begin

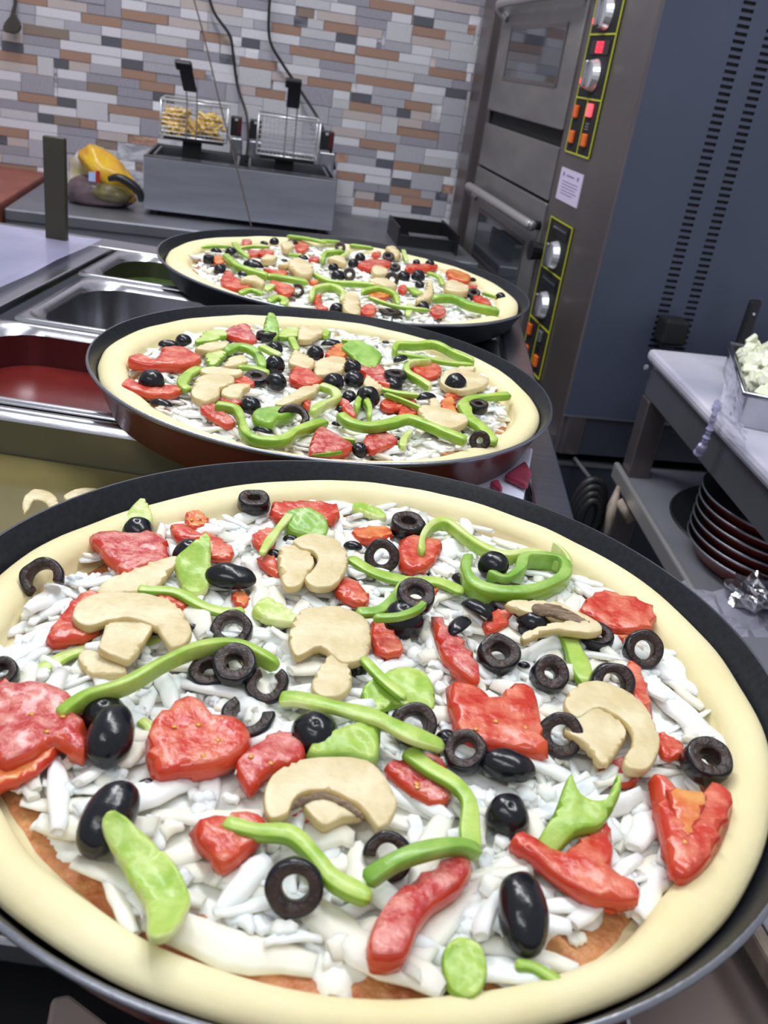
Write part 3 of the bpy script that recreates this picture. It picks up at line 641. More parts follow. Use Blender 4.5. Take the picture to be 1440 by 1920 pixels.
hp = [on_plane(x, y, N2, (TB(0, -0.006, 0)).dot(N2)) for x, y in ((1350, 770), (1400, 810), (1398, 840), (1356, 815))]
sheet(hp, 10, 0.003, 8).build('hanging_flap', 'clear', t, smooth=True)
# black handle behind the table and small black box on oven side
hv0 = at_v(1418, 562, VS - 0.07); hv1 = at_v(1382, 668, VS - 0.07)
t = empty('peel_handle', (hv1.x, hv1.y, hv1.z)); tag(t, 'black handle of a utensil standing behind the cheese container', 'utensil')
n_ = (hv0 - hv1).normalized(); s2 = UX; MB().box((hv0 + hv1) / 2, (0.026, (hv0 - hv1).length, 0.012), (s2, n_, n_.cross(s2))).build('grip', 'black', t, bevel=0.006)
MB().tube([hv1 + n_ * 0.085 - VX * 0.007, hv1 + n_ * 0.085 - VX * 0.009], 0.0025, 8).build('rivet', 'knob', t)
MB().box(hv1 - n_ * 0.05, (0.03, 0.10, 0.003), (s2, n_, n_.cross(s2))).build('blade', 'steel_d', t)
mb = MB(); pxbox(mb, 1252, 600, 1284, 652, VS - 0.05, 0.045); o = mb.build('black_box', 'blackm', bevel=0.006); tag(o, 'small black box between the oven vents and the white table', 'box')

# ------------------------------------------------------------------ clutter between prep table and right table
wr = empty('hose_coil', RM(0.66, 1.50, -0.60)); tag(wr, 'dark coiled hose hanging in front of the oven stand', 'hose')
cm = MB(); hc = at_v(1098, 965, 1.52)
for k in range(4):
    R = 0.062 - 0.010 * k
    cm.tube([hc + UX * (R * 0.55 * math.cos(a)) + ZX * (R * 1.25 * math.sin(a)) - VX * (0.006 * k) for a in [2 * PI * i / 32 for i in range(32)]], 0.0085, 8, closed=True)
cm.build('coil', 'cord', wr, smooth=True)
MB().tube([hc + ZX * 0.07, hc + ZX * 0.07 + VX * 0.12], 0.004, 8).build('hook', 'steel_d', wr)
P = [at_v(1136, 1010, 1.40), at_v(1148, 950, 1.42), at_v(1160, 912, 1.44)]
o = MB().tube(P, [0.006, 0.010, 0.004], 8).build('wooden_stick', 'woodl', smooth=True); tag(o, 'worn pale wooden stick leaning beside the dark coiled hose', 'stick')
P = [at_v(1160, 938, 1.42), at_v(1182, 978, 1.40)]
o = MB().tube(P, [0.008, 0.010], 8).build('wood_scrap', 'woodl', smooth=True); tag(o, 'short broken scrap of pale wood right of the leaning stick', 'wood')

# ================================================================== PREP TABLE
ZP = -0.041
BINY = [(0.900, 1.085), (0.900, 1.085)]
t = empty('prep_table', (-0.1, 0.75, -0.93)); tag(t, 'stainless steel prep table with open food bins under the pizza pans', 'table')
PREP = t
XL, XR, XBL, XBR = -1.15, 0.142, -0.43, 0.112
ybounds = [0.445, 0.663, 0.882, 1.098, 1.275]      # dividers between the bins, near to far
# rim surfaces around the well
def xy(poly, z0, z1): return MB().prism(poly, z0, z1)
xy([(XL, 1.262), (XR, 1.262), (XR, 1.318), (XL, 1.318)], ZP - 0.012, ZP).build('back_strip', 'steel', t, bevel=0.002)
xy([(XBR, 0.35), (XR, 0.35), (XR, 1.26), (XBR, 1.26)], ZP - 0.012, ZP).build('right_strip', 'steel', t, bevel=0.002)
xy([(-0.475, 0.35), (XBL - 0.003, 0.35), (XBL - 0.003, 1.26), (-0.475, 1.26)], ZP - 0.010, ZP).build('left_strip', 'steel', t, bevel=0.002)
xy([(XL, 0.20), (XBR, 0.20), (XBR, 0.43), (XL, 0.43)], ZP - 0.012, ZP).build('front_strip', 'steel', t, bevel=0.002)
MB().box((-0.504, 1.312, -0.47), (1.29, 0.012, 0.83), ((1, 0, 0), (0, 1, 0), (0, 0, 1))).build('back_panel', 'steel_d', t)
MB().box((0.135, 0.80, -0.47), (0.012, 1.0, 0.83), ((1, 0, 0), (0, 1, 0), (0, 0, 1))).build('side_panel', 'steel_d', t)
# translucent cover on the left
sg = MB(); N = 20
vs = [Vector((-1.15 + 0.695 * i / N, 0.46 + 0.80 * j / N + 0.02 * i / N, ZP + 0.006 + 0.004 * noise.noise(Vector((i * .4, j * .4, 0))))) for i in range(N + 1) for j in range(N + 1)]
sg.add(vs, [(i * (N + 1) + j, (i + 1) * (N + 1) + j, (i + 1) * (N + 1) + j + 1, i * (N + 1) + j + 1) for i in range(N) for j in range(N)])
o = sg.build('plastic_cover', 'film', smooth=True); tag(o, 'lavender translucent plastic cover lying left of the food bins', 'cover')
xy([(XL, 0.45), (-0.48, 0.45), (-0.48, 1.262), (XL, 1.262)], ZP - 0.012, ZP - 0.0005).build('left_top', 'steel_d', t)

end

**Exercise objective**
Repeat only the lines from the beginning of the material through the line containing "mb = MB(); pxbox(mb, 1252, 600, 1284, 652, VS", both ends kept, leaving pictures out.

**Written response**
Write part 3 of the bpy script that recreates this picture. It picks up at line 641. More parts follow. Use Blender 4.5. Take the picture to be 1440 by 1920 pixels.
hp = [on_plane(x, y, N2, (TB(0, -0.006, 0)).dot(N2)) for x, y in ((1350, 770), (1400, 810), (1398, 840), (1356, 815))]
sheet(hp, 10, 0.003, 8).build('hanging_flap', 'clear', t, smooth=True)
# black handle behind the table and small black box on oven side
hv0 = at_v(1418, 562, VS - 0.07); hv1 = at_v(1382, 668, VS - 0.07)
t = empty('peel_handle', (hv1.x, hv1.y, hv1.z)); tag(t, 'black handle of a utensil standing behind the cheese container', 'utensil')
n_ = (hv0 - hv1).normalized(); s2 = UX; MB().box((hv0 + hv1) / 2, (0.026, (hv0 - hv1).length, 0.012), (s2, n_, n_.cross(s2))).build('grip', 'black', t, bevel=0.006)
MB().tube([hv1 + n_ * 0.085 - VX * 0.007, hv1 + n_ * 0.085 - VX * 0.009], 0.0025, 8).build('rivet', 'knob', t)
MB().box(hv1 - n_ * 0.05, (0.03, 0.10, 0.003), (s2, n_, n_.cross(s2))).build('blade', 'steel_d', t)
mb = MB(); pxbox(mb, 1252, 600, 1284, 652, VS - 0.05, 0.045); o = mb.build('black_box', 'blackm', bevel=0.006); tag(o, 'small black box between the oven vents and the white table', 'box')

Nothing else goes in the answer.